The pain of Microsoft Publisher

>> Wednesday, May 16, 2007

So, it's happened several times in the past few years. Printers and friends have called asking for help dealing with a Microsoft Publisher file. Any time I hear those two words, I cringe. And the dead player music from Atari's Pitfall plays somewhere in the background.

A friend and colleague called today asking for help with a Publisher file. His wife is doing some consulting work for a firm that's creating Publisher files for posters, flyers, newsletters... And they're all unavailable, leaving her to finish up the work.

He asked what to do, since these are PC Publisher files, and he has a Mac, and he can't open them with Word or Pages or anything else. He hoped I would have a magic suggestion that involved some professional design app he could use on a 30-day trial or something. I wish I did.

Publisher has been the source of at least three or four calls to me in the past couple years. These are printers calling for help dealing with these files. And I believe that I know and work with some of the finest and high-volume printers in New York, so my sample is pretty good. And these guys don't want to touch these Publisher files at all.

Their first question is usually, "can you open this and turn it into something else?" No.

Second, "Can you export it as a PDF?" Again, unfortunately, no.

I ask, "Can you have the people that made it turn it into a PDF?"

They answer, "We did, and the fonts are all screwy, it'll never print." Ah, if it's not one thing, it's another. Thank you Microsoft.

What happens here is that even if the creator of the Publisher file can output it as a PDF, they often can't find a way to embed the fonts in the file. Or they don't have the technical proficiency to execute a print production workflow, and the font-embedding discussion is lost on them.

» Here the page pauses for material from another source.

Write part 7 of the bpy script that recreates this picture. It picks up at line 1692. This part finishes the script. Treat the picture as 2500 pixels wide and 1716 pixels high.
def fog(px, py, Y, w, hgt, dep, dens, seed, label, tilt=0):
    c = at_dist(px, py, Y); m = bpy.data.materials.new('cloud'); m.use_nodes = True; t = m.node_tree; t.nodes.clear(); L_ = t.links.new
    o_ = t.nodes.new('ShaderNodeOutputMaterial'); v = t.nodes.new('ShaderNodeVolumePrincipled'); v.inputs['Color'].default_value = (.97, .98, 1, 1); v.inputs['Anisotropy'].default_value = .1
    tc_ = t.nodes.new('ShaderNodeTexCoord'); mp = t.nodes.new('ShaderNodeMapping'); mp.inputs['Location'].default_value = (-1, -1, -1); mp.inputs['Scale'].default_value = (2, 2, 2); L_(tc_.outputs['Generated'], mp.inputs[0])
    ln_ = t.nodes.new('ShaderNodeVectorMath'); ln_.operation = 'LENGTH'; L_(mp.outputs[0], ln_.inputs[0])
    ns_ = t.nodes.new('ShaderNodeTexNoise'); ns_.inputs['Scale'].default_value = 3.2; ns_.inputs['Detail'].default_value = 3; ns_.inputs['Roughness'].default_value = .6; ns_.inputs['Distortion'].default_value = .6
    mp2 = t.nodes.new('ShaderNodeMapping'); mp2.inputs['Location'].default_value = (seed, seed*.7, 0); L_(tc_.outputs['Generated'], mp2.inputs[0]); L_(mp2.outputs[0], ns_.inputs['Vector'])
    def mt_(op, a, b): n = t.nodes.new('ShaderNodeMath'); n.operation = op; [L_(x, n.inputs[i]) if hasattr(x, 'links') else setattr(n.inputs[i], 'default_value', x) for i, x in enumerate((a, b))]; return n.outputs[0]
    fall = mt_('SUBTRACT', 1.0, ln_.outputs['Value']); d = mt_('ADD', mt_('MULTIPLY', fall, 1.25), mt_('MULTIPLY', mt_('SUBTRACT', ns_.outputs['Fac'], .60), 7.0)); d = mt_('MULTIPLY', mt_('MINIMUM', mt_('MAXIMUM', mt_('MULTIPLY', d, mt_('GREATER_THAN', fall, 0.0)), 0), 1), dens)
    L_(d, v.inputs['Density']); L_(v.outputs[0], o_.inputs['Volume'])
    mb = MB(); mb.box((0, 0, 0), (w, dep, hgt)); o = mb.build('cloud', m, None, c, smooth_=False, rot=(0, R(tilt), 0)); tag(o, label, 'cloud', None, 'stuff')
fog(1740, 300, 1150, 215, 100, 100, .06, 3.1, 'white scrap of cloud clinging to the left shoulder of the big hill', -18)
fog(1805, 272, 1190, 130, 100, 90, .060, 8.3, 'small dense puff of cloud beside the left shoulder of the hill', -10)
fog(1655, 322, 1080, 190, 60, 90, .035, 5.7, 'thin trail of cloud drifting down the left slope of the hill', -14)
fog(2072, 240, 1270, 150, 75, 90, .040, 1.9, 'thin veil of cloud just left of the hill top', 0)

Now, I'm not one to judge, but professional designers don't use Publisher, and it should never be used for anything that will be printed by something other than one's desktop inkjet printer. I think that the way to make a well-formatted PDF from Publisher would be to export/print the file to a Postscript file, then run that through Acrobat Distiller, having set it to embed all fonts.

This might work, but of course, requires a full version of Acrobat, or Acrobat Professional or whatever they're calling it these days. Short of that, I think Publisher files are a dead-end in the print-production world.

But, of course, I'm not one to judge.